• **Provided records**:

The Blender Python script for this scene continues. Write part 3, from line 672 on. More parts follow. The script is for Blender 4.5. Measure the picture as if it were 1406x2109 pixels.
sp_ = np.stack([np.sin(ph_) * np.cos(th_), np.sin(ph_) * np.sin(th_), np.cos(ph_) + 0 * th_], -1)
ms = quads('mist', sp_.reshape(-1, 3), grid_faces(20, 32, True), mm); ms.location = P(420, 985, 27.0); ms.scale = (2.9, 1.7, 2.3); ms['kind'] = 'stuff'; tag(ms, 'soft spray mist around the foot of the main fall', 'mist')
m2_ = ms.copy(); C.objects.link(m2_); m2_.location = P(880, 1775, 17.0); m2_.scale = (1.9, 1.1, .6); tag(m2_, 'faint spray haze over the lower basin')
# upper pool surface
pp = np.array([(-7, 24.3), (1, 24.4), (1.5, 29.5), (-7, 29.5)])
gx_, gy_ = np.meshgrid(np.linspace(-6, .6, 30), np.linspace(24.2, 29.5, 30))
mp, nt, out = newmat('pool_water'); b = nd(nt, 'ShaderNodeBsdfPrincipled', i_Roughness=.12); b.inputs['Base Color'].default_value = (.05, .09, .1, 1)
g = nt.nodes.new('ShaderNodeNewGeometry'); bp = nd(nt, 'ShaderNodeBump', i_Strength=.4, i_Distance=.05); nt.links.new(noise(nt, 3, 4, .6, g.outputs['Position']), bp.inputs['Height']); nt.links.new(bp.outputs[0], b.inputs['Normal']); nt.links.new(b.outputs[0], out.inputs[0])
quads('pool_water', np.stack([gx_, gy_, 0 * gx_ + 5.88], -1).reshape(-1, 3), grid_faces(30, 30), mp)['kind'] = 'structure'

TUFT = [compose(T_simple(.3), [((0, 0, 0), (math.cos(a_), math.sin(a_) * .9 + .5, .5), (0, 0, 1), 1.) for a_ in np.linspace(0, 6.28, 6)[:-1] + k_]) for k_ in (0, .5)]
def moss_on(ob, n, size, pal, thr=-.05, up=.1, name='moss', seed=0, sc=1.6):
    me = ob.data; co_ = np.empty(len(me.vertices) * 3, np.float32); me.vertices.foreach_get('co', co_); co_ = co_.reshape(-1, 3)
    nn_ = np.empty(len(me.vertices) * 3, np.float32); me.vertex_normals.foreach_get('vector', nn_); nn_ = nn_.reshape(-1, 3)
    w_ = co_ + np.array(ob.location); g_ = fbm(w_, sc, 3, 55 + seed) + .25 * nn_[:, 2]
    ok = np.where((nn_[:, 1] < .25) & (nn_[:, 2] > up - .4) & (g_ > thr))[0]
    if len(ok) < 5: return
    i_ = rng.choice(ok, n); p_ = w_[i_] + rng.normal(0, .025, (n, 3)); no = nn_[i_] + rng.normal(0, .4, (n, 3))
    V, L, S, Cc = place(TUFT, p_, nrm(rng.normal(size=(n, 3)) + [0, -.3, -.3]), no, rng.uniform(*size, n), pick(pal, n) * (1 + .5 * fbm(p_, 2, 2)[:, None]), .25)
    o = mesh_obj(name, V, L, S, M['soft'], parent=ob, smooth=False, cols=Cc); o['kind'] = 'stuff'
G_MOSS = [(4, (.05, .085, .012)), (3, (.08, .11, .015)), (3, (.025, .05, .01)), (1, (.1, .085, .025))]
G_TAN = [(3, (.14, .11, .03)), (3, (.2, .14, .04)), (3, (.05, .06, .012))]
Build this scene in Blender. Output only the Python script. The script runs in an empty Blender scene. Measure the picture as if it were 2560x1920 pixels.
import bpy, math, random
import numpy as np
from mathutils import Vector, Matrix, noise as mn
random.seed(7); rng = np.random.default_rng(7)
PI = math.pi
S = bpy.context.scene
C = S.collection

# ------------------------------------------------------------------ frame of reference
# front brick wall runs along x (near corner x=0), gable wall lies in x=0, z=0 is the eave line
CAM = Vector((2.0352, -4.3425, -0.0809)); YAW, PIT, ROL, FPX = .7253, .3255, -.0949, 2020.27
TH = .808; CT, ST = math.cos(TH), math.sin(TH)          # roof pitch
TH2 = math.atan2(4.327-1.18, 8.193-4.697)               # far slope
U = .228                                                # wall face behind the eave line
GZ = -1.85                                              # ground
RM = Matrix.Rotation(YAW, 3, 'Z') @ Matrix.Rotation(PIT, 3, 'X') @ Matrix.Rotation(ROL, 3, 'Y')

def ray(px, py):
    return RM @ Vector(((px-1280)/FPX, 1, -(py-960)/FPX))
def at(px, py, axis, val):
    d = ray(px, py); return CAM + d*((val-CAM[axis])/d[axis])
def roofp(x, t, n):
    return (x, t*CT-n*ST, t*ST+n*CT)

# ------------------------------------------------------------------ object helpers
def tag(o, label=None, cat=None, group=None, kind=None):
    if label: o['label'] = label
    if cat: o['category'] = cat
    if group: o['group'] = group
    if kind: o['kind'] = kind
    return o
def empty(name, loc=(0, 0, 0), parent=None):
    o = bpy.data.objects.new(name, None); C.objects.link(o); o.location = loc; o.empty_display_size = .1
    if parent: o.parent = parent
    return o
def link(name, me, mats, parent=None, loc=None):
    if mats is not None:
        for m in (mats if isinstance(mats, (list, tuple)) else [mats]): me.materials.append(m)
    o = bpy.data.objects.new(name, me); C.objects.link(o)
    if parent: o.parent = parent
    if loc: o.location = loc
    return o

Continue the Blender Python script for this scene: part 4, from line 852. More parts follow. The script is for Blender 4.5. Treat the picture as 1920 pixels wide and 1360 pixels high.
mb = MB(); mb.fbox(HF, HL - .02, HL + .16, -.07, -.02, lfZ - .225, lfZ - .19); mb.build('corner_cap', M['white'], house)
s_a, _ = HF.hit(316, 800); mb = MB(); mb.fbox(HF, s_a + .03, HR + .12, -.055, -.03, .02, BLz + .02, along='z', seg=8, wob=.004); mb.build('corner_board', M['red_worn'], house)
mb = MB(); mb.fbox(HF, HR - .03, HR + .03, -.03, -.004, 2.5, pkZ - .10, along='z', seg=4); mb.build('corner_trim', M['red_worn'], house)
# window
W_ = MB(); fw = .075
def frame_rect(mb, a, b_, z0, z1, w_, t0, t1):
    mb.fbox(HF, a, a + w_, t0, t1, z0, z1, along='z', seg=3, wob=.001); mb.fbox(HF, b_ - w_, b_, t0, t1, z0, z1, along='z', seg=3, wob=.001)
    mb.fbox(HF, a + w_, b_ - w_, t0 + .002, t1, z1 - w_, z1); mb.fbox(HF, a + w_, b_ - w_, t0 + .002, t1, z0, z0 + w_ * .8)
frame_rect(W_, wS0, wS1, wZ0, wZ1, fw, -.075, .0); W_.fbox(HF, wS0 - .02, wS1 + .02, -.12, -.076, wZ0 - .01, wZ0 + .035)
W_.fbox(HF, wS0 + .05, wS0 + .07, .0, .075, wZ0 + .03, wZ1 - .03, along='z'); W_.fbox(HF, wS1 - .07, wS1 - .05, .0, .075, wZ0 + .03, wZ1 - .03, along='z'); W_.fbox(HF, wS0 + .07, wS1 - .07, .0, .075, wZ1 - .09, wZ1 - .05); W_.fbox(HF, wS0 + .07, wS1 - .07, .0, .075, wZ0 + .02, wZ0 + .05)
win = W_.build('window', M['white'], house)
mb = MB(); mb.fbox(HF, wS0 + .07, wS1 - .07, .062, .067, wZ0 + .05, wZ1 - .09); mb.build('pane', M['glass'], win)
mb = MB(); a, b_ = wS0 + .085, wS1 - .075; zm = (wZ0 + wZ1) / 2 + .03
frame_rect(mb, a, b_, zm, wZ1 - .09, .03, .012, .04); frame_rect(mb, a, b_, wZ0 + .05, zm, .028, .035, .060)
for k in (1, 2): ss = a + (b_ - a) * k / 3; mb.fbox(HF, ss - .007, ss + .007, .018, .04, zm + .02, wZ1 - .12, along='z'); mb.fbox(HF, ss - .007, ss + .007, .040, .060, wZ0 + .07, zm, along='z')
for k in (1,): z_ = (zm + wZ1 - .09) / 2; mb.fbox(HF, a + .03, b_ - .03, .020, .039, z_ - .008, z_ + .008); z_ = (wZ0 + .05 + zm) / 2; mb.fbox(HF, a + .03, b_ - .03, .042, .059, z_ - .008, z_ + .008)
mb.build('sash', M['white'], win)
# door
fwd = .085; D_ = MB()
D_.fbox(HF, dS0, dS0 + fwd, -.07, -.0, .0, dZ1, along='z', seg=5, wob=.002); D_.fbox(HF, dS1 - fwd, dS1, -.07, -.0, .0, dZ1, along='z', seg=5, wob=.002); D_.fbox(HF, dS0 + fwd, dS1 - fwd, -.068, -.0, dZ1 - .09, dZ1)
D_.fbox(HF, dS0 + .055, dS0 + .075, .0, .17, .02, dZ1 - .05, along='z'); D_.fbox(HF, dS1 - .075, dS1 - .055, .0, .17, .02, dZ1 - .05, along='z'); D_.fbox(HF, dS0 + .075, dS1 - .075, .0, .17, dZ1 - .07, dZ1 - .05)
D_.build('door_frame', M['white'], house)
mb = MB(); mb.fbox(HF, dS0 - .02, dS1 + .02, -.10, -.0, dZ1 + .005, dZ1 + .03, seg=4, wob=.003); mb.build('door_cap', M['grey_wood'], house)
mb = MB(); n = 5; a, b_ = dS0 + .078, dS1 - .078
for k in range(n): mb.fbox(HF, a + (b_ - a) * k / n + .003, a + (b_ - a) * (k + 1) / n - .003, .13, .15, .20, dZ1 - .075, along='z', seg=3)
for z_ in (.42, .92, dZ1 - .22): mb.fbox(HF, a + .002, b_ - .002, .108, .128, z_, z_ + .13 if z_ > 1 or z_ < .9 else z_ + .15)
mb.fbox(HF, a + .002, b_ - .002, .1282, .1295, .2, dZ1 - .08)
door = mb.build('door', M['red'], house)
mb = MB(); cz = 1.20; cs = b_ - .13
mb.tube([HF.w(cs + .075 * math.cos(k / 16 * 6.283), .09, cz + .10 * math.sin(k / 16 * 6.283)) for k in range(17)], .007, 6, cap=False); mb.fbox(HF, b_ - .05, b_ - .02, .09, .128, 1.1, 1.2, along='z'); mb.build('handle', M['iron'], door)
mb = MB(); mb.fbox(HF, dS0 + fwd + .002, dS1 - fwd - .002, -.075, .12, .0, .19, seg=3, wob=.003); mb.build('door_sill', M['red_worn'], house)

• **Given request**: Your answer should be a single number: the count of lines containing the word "Blender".

• **Exercise result**: 3